Full-Duplex Aided User Virtualization for Mobile Edge Computing in 5G Networks

Abstract

Driven by the increasing demand of intensive computing services and the resource limitation of mobile devices at the edge of mobile networks, mobile edge computing (MEC) is concerned with being an emerging paradigm towards the 5G communications. A main issue of MEC is the coordination of communication, computation, and storage. In this paper, we propose a novel MEC framework with a user virtualization scheme in the software-defined network virtualization cellular network, in which radio resources are virtualized along with computation and storage resources to cooperatively finish MEC services. Besides, we introduce the user virtualization assisted by the full-duplex communication which can extend the radio resource of wireless networks and provide the potential to increase system performance. Moreover, enabled by user virtualization, users can offload the edge computation tasks directly to the MEC server implemented at infrastructure providers or via the virtualized mobile device attributed to different mobile virtual network operators (MVNOs).
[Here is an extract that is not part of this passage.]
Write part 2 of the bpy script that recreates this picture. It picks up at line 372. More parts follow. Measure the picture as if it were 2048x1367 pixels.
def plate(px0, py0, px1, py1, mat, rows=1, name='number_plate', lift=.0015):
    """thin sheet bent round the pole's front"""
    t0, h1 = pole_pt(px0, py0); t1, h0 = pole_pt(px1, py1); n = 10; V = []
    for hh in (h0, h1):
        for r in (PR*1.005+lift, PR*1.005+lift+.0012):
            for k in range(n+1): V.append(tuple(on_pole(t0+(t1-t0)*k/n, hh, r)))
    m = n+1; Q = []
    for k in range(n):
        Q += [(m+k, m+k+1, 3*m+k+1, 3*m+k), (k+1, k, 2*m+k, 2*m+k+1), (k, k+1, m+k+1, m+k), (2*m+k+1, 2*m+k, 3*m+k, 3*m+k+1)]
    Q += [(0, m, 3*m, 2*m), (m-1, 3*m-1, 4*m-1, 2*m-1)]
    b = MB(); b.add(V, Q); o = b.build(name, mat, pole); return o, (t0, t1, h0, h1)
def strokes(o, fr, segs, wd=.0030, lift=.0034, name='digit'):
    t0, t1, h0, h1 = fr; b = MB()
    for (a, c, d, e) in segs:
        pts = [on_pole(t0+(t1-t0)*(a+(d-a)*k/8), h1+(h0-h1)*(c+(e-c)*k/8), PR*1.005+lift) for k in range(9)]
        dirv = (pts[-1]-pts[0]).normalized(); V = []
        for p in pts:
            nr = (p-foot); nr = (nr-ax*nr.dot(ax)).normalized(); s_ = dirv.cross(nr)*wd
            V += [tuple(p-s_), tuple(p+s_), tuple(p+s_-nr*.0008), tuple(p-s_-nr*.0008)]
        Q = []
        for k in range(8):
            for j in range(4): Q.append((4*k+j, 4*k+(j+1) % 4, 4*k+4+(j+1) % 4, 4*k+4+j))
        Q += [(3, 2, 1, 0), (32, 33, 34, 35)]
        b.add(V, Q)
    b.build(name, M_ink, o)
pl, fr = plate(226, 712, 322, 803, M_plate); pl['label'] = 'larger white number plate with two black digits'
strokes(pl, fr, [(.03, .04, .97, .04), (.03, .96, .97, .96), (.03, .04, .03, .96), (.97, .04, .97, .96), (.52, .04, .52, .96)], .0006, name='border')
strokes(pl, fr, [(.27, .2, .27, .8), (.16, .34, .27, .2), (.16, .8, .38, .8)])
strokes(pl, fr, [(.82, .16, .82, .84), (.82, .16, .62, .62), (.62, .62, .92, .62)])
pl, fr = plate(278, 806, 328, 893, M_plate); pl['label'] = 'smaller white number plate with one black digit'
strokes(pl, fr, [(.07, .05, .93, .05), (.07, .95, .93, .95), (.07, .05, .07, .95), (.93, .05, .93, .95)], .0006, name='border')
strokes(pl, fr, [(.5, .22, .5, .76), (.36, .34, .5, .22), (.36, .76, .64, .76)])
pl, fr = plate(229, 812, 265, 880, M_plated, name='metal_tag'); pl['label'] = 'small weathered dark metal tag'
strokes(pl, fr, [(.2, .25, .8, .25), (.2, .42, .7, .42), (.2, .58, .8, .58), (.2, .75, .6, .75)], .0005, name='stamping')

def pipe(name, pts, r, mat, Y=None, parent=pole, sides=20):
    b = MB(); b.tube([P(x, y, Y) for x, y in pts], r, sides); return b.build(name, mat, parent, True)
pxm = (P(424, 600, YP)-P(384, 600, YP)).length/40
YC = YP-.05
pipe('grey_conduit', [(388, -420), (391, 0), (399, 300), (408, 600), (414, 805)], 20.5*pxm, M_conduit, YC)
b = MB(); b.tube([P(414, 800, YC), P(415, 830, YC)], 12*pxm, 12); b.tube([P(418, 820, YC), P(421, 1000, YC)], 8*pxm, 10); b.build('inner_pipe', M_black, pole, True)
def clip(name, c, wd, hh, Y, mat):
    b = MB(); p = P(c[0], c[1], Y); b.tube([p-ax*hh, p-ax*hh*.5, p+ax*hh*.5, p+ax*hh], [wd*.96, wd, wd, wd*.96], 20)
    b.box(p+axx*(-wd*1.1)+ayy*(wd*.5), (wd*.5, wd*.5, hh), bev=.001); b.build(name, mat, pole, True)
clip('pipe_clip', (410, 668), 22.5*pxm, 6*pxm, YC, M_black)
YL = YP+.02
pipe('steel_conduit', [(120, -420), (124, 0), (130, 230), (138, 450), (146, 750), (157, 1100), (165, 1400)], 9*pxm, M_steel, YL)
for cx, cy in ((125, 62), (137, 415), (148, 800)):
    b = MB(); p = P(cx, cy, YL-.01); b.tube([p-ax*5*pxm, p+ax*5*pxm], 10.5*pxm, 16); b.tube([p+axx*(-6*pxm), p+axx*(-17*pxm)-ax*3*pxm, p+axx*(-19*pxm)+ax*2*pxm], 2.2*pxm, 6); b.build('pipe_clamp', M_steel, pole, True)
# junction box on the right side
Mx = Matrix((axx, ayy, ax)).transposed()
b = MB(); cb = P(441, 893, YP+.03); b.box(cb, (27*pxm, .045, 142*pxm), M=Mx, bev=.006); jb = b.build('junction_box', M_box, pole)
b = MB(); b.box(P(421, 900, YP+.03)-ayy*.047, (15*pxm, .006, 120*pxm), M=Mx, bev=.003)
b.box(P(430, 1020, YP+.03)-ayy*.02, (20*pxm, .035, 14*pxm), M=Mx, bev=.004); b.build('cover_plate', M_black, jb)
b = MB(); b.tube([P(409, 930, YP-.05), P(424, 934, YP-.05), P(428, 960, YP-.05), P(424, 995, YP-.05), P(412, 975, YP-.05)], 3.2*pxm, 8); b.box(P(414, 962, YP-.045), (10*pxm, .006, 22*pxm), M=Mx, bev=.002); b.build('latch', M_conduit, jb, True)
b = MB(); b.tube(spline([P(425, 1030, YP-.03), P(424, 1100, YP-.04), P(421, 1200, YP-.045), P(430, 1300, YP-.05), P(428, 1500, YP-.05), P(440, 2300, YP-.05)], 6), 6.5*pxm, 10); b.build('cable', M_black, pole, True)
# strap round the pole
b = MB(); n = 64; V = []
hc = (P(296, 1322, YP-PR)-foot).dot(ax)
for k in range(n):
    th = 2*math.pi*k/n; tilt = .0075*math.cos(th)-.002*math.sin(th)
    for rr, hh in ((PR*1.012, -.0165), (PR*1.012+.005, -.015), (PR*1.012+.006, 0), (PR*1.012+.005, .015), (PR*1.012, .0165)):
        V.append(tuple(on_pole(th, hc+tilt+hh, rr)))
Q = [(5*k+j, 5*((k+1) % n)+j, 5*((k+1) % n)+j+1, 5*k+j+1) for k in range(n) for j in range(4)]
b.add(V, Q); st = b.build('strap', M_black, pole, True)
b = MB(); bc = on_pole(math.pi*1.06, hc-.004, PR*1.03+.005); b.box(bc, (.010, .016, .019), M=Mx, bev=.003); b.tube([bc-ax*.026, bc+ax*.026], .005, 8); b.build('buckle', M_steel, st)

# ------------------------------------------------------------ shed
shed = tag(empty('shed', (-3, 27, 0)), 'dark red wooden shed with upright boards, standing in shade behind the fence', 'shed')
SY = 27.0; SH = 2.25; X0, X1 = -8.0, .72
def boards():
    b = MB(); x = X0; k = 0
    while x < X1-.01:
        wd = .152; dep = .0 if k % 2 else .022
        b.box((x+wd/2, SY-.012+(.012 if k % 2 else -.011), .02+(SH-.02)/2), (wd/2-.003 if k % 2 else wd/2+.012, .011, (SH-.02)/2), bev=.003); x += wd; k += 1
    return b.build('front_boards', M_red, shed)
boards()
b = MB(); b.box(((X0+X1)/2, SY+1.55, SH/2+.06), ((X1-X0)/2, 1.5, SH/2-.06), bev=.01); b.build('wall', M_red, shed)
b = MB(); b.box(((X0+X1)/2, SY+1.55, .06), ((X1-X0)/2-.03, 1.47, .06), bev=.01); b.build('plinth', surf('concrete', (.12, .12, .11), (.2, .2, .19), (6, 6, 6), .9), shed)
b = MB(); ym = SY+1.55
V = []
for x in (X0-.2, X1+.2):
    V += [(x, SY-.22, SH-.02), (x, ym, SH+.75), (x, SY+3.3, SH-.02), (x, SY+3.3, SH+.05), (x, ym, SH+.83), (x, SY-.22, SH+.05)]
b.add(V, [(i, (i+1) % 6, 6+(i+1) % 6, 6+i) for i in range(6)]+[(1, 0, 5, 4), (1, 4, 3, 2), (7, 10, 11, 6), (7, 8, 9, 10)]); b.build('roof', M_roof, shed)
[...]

Under this MEC framework, we formulate the virtual resource allocation as a joint optimization problem. A distributed resource allocation algorithm based on an alternating direction method of multipliers is proposed which can reduce computational complexity and signaling overhead. We evaluate the proposed algorithm through extensive simulations, and the results show that the total utility of MVNOs can be improved significantly which benefited from user virtualization.